July 30, 2014 View entire issue of ANO         Close 


Nonbank Mortgage Lenders Fight FHFA Watchdog Report
Nonbank mortgage lenders are furious about a report from the Federal Housing Finance Agency’s Office of Inspector General that claimed they are less regulated than large banks and pose increased risks to Fannie Mae and Freddie Mac, National Mortgage News reported July 22.

The report in question, released July 17, delved into the recent rise — and risks — in direct sales of home loans to Fannie and Freddie by independent mortgage lenders.

The report stated that smaller lenders are less well capitalized than banks, and since independent mortgage lenders rely on warehouse lines of credit, their business can abruptly stop during a period of financial stress, National Mortgage News reported. 

Independent lenders are concerned that the FHFA, which oversees the government-sponsored enterprises, will use the report as a reason to raise minimum net worth requirements for smaller lenders that do business with the GSEs.

“We are jumping through hoops every day to comply with regulations,” Mike McHugh, president and CEO of Continental Home Loans, told National Mortgage News. “The inspector general made it out like we have no regulations and made no mention of state regulators or the Consumer Financial Protection Bureau. I'm angry because they clearly didn't do their homework.”

Kristine Belisle, a spokeswoman for the FHFA's Office of Inspector General, said the criticism from independent lenders failed to acknowledge the breadth of information in the report.

“We stand by what we have reported,” Belisle told National Mortgage News. She said that the report noted in two different footnotes that independent mortgage lenders are regulated by states and the CFPB.

“Part of our job as IG is to identify risks facing the GSEs, assess FHFA's oversight of identified risks, when necessary provide suggestions for mitigating those risks, and finally, report on our findings to Congress and the American taxpayers,” Belisle told National Mortgage News. “We reported on potential risks, which FHFA had already identified.”

The inspector general's report examined the rise in sales to the GSEs by independent mortgage companies at the same time that large banks retreated because of massive repurchase requests for subpar loans. It describes how the mortgage market has shifted as large banks stopped purchasing mortgages originated by nonbank lenders because of forced buybacks on bad loans.

Without the large bank aggregators to perform an additional layer of review, the GSEs now have to track hundreds of smaller lenders' financial conditions and compliance with guidelines.
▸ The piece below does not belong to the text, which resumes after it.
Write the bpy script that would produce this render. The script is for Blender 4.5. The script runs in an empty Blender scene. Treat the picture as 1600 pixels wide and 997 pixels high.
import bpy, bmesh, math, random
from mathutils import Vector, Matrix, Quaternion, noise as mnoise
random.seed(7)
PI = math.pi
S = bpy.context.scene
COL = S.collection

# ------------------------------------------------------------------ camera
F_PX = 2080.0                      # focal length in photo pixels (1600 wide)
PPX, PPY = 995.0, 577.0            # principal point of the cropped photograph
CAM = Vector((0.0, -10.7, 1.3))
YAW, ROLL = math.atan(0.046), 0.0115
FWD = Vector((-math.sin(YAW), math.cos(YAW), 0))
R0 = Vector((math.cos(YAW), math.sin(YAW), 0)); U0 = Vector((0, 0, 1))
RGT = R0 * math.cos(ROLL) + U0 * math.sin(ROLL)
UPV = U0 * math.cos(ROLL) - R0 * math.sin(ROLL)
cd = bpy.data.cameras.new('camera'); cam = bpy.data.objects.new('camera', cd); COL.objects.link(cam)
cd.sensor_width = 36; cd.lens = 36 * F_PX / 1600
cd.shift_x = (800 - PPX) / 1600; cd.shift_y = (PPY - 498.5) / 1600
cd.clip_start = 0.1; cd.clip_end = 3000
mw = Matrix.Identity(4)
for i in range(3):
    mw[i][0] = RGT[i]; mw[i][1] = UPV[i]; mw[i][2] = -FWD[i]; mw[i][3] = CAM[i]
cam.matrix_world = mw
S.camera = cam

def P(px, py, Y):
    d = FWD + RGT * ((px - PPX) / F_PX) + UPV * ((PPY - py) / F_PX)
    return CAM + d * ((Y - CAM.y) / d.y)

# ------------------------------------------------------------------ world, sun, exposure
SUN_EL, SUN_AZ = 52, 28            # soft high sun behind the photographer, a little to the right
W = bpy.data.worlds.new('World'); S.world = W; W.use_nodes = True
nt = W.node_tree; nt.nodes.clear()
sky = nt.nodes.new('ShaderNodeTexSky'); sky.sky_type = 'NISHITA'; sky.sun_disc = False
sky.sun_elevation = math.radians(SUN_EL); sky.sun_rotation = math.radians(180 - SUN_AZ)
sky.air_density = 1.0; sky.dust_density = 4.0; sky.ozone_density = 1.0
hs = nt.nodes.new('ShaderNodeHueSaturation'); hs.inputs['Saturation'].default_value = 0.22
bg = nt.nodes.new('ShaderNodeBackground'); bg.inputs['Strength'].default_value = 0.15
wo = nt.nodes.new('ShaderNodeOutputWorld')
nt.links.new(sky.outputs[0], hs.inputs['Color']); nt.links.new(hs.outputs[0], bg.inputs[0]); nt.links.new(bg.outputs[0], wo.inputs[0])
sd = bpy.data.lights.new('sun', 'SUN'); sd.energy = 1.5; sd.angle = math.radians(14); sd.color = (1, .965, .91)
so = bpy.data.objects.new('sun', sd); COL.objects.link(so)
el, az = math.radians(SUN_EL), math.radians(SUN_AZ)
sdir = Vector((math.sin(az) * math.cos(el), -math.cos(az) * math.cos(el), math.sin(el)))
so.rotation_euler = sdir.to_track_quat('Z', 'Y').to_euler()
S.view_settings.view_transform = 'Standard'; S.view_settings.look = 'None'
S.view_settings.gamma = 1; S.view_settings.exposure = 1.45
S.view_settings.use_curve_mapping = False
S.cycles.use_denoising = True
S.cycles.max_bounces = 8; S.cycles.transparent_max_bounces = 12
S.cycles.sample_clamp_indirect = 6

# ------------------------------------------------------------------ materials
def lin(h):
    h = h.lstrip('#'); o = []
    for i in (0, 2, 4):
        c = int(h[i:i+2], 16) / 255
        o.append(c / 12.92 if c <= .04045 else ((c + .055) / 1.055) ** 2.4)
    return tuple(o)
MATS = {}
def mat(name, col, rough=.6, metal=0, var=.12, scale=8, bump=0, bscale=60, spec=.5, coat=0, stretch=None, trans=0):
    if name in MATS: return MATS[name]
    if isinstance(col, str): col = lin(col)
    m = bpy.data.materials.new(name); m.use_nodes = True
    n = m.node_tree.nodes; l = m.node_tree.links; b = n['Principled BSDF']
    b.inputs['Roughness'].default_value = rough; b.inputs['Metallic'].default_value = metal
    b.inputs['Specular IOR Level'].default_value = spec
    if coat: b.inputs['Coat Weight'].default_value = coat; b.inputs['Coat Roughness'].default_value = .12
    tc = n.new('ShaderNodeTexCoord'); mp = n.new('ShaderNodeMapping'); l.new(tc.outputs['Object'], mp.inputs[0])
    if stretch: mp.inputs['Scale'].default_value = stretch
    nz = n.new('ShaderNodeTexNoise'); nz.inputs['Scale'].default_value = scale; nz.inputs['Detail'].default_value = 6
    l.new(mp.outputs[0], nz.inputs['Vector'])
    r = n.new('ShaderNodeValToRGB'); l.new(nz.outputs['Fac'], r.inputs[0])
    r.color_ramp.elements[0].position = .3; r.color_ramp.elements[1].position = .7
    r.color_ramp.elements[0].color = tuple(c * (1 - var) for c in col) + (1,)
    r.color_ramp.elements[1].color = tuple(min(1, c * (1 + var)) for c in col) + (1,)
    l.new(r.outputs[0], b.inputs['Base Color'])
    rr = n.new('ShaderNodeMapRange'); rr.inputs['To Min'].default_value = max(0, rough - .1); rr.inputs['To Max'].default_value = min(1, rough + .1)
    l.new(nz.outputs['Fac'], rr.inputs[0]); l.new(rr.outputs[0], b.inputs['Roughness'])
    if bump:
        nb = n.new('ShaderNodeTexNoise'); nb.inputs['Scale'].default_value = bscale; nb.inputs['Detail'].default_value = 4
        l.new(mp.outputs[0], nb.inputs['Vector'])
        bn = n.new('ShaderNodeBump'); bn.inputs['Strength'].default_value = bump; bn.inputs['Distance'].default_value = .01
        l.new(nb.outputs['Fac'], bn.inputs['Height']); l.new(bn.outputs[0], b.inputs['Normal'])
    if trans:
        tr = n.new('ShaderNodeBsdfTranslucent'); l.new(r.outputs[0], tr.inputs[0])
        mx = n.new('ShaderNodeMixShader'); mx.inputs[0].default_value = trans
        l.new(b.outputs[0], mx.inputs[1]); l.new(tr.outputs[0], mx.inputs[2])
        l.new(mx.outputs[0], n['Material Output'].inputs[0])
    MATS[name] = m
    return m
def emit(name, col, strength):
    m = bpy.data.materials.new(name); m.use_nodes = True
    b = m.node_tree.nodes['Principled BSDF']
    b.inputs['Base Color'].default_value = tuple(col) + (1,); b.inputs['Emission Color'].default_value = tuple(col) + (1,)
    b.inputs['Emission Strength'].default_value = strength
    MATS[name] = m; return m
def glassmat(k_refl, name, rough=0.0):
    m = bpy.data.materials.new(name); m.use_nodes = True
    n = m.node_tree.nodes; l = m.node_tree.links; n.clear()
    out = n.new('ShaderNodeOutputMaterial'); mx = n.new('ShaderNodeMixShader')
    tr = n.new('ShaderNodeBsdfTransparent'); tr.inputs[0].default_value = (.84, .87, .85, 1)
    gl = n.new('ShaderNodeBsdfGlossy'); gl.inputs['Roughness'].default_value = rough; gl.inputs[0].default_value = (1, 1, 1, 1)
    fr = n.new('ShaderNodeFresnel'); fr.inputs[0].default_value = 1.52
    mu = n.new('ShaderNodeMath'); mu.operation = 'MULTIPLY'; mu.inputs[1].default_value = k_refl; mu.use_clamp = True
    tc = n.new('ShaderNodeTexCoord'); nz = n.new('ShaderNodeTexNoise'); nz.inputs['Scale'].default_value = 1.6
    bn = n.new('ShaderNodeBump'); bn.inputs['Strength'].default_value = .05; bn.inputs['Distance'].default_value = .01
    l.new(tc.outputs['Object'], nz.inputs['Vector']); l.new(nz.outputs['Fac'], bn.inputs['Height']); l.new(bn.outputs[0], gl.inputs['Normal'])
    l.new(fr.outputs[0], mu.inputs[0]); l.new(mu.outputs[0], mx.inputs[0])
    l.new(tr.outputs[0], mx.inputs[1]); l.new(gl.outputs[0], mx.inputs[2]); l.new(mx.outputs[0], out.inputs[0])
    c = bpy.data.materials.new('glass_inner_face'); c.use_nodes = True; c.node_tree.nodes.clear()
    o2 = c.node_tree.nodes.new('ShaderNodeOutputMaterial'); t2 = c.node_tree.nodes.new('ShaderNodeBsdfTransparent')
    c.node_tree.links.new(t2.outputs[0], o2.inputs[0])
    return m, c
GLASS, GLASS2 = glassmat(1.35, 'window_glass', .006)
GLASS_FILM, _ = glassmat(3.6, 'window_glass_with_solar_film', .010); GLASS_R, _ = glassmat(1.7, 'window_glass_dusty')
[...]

The report noted that some smaller lenders and nonbank mortgage companies have limited financial capacity, and in some instances, are subject to less comprehensive federal oversight than larger financial institutions. As a result, some may pose a heightened risk of financial loss to the GSEs.

Glen Corso, executive director of the trade group Community Mortgage Lenders of America, told National Mortgage News that the report ignored the fact that the concentration of risk from a handful of large lenders did not work out well before 2008.

Corso claimed the report failed to accurately describe the regulation of nonbank mortgage companies.

Nonbank lenders are regulated by states and their loan officers go through a rigorous licensing process and must register with the Nationwide Mortgage Licensing System. On the other hand, bank loan officers employed by federally regulated depositories do not have to get state licenses.

The disparity has created a skewed mortgage licensing system where an individual can be denied a state license to originate loans for a nonbank lender but then get hired by a bank in the same state and originate loans without a license.

Rob Zimmer, a lobbyist for the Community Mortgage Lenders of America, said the FHFA and the inspector general should first determine whether direct sellers to the GSEs have higher loss rates.

“Before the inspector general makes these assertions, they need to dig into the data and find out if there would be higher losses in the event of a downturn,” Zimmer told National Mortgage News. “There has to be some way to analytically evaluate the risk.”

Fannie and Freddie have put limits on the amount of loans they will buy from independent mortgage lenders.

Callie Dosberg, a Fannie Mae spokeswoman, told National Mortgage News that the GSE limited the volume of loans that can be sold to Fannie based on the financial strength of each lender, including net worth, asset quality and liquidity.

For years mortgage banks enjoyed low entry barriers since they could sell loans to the GSEs with a net worth of just $250,000. In 2010, the GSEs raised minimum net worth requirements to $2.5 million. The FHFA has in the past considered raising net worth requirements to $5 million, which McHugh said could force some lenders to shut down.

Since the downturn, the GSEs adopted major quality control initiatives, including multiple reviews of loans they purchase and securitize. Credit scores on loans sold to the GSEs now average 720 or higher. Independent lenders claim the current batch of home loans delivered to Fannie and Freddie are among the highest quality in years.